In this report, the Congressional Budget Office provides an overview of CO2 emissions in the transportation sector, describing the sources of and trends in such emissions and projecting their future path.
- In 2021, CO2 emissions in the transportation sector were 6 percent less than they were in 2005. The decline in emissions from transportation has contributed to a drop of about 20 percent in total CO2 emissions in the United States since 2005; most of that overall reduction has come from the electric power sector.
- Reducing emissions from transportation has been difficult because of the value that people place on transportation and the dominance of a single fuel source—petroleum. Demand for transportation is much less sensitive to price changes than is demand for electric power, and people have had few cost-effective alternatives to motor fuels.
- Most emissions in the transportation sector come from cars and trucks. Motor vehicles accounted for 83 percent of CO2 emissions from transportation in 2019. Personal vehicles and commercial trucks (the predominant forms of passenger and freight transportation) averaged more CO2 emissions per passenger-mile or ton-mile than most other modes of transportation.
- CO2 emissions have declined since 2005—despite an increase in travel by car and truck—because vehicles have become more efficient. The use of motor vehicles has expanded with economic growth, but the average fuel economy of new light-duty vehicles (cars and light-duty trucks, including sport utility vehicles, crossover utility vehicles, minivans, and pickup trucks) rose from 20 miles per gallon in 2005 to 25 miles per gallon in 2021.

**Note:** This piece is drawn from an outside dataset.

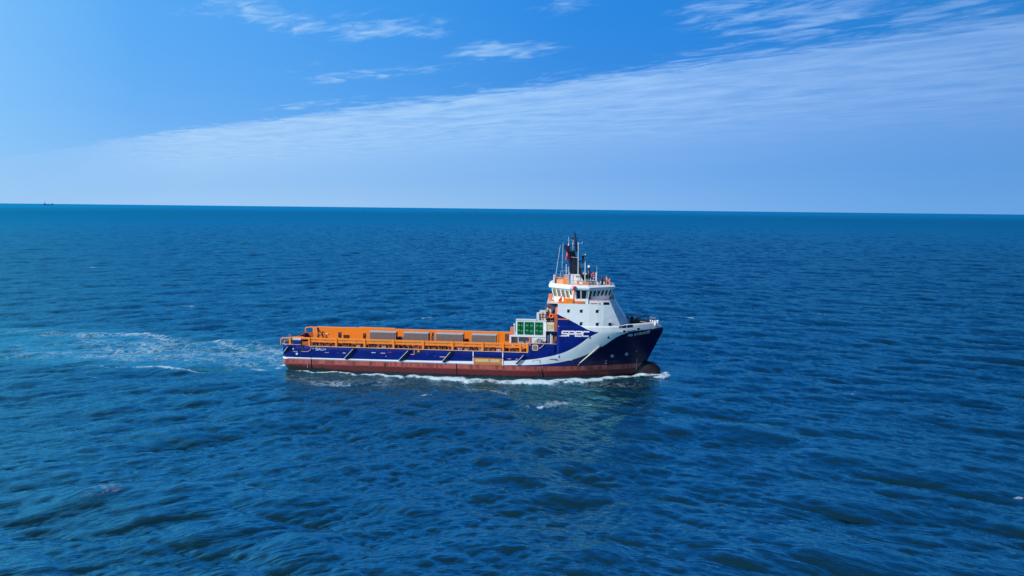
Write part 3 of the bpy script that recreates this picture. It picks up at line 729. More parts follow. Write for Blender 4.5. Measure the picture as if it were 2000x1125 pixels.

- Tighter standards for fuel economy and emissions, along with greater use of electric vehicles, are projected to reduce emissions moderately over the next decade. CBO projects CO2 emissions in the transportation sector to decrease by 9 percent from 2021 to 2032 as the vehicle fleet becomes increasingly efficient to comply with more stringent fuel economy standards. Sales of electric vehicles, which accounted for 4 percent of the market in 2021, are expected to grow substantially. The use of electric vehicles is expected to contribute to greater emissions reductions in future decades than it does today because the electric power sector is projected to continue to become progressively less carbon intensive.